Wait… could it be that they typeset it on Mac since it’s their main platform?

I can typeset it on my Linux machine as well, but again we’re talking about LaTeX at that point. The main reason the source .tex file isn’t compiled using the Windows version, at this time, is down to a few bugs in some of the more esoteric and advanced mechanisms making it impossible to do so. For example, the links at the end of major sections that take you back to the chapter ToC don’t work correctly, because the placeholder (<$levelN_title>) used to reference them addresses the wrong binder item.

I would also add that the common catch-all phrase, “not a WYSIWYG program” is often bandied about to mean a number of different things. To the underlying philosophy of providing a comfortable writing environment that needn’t adhere to the form of the output, this is the most obvious application of the phrase. But it also ends up being used to generally caution against expecting a level of sophistication in the overall software that would normally be developed toward that ideal—like having perfect typesetting at all zoom levels and so forth.
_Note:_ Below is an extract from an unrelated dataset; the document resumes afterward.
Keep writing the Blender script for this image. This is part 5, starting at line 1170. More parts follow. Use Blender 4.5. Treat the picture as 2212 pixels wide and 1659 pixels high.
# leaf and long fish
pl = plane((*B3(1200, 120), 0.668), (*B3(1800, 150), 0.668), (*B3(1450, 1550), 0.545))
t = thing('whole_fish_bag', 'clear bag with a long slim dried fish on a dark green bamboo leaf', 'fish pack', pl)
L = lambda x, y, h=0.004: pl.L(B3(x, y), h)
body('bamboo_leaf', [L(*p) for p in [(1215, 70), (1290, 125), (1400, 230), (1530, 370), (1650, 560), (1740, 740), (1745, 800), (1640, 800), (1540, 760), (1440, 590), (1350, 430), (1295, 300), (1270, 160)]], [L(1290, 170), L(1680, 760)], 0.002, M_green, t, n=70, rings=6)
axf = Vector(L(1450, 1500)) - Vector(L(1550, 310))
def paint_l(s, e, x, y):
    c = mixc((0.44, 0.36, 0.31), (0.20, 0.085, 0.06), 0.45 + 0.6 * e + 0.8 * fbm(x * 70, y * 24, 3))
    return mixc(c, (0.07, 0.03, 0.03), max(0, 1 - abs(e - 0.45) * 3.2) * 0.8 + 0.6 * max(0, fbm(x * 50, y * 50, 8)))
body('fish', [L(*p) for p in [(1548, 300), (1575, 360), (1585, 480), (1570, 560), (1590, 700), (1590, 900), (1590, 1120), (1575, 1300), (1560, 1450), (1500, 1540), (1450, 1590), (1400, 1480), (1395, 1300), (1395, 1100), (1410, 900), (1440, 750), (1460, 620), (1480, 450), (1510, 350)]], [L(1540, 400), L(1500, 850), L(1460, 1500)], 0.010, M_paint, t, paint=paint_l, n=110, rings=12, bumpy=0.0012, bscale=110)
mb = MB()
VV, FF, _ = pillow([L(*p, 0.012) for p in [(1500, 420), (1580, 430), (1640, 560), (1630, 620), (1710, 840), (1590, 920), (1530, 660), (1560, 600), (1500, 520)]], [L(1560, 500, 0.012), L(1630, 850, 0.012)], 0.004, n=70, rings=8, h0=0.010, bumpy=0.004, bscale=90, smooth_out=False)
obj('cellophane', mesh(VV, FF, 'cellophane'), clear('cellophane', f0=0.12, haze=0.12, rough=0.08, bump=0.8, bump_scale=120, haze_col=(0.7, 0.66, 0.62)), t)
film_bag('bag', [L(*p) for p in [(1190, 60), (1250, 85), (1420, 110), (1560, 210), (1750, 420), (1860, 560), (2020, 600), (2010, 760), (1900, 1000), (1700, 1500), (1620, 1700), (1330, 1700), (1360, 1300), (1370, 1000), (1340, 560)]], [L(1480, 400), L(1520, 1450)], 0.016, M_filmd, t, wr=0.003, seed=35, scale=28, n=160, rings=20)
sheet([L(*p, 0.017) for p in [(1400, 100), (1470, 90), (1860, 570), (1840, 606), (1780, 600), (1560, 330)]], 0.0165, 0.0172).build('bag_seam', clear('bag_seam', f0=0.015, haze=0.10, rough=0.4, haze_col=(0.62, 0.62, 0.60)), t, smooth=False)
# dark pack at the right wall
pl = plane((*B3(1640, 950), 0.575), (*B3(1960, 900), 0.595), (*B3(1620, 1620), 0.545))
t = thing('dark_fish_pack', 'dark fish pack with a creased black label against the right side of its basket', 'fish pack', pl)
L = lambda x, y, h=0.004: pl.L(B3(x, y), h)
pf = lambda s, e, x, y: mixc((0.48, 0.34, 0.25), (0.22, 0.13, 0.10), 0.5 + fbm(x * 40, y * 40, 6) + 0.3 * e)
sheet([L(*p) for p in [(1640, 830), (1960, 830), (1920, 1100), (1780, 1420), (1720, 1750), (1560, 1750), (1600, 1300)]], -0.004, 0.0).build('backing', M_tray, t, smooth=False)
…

More of our development time gets spent on the sort of things you describe wanting of it, the organisation system, being able to write into a large outline instead of a mono-view environment and so forth. Given that, much less time is spent toward creating a pitch perfect text layout engine—to the point that on both platforms we use largely off-the-shelf text editing engines.

It sounds to me like you have a good concept of the software’s intended limitations and design intentions, i.e. more the original and more obvious application of “not WYSIWYG”, but are maybe expecting a bit too much of it at the detailing level. My pardon if I read you wrong in that.